Never the less, I do remember loving myself at some point - just not has much has I loved everyone else in my life. I remember when I first realized how much I loved my husband - a feeling like nothing else. Yet I will admit that even then the feelings for myself was not what could be called mutual. And the answer to your question is - No, I did not think I deserved to be loved (only selfish people think they deserve things - another one for a different post). In my reality love was something you give, to get and it came from someone else, but it was based on how much you gave. You shouldn't have to ask for it - if you gave enough you would get it in return. That was just how it worked. Don't ask me what enough is I never learned the answer to that. I'm not sure where I picked up that belief, but it was a strong one and it shaped all of my relationships and interactions with everyone I met.

If you are a responsible person with a family - working long hours and then coming home to finish you work day, before falling to sleep on you sofa - beat - you don't have room in your life for much. Most people struggle day-to-day to prove to others that they love them. Running when told - jumping when told and not forgetting to ask how high. To prove - without asking - that they deserve love in return. Trying their best to prove this to to their parents, their children, their spouses and friends. To their extended family and even their hardly there family. It is enough to wipe you out.  For some people keeping that up is just too much, something has got to give. The easiest way to free up space is to start from the bottom.  You do remember where I told you I was on the list.

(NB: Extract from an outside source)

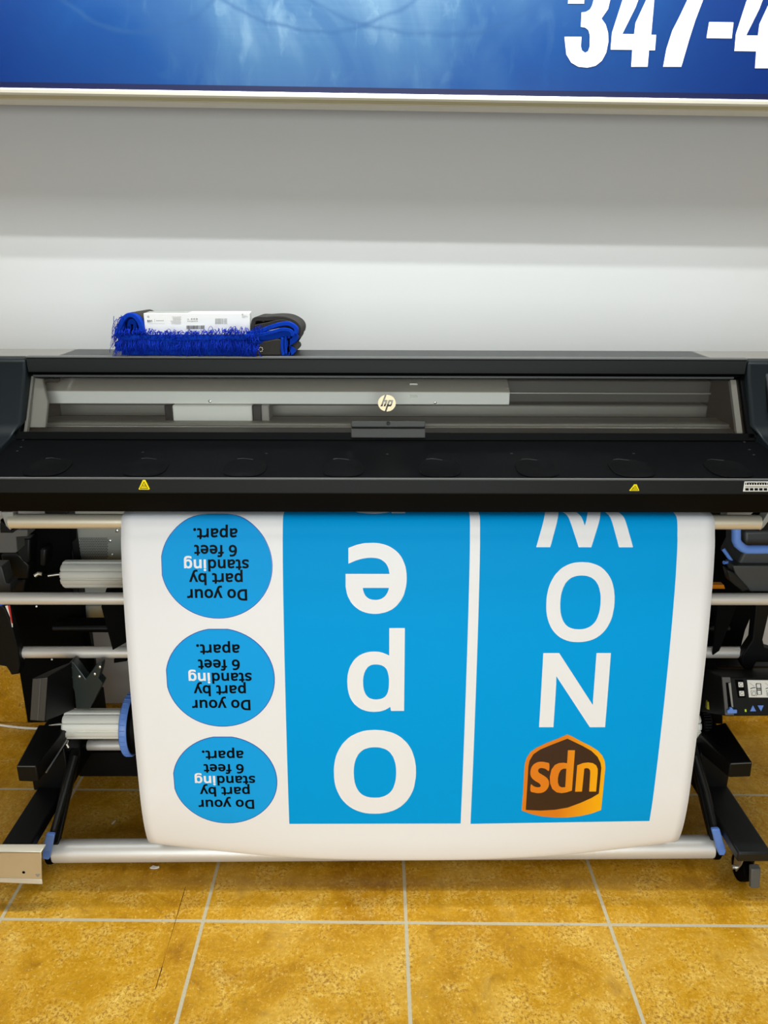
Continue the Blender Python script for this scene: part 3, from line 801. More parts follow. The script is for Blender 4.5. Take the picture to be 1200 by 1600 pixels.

How can a person who does not love themself feel love? How can they know love? I believe it's a memory. Yes, at some point I stopped loving myself but, I never said that I never ever, loved myself at all. And it's a good thing that the memory survived. Because at some point I got tired of having a "prove your love" to do list two miles long that I wasn't on. New habits formed, beliefs changed and slowly I made it back on to that list.  Slowly I worked my way up that list and the strangest thing happened - when I reached the top - the love I had been looking for was right there in the spot next to my husband, my children and no longer distant family members. Whenever I thought about doing something nice for someone else - not to prove my love to them but simply to say I love you, that nice thing was something we could do together. I also found that those I love, loved doing the things I loved doing, simply because I loved it. There was room in my life for me to love everyone including me.

In my reality loving myself made loving everyone else easier. I was no longer angry and depressed. I no longer felt obligated to please everyone in order to get love in return. I was a happier person and those I loved got the best of me everyday and I began to get the best of them. Yes, some of those people on that list got left behind, with the anger and depression. They should never have been on this list to begin with. They were actually only put on the list as a way to justify the anger and depression. I could count on them to keep me down when I was down.  It was only right that they went when the anger and other bad habits went.  I added a few new habits, bright ones that attracted that love I was taught never to ask for and better than that I made it clear to everyone that I deserved to be loved and if it wasn't clear in my actions well, I just asked for it.

I am Cynthia Williams and in My Reality there is no relationship stronger than the love affair I am having with myself.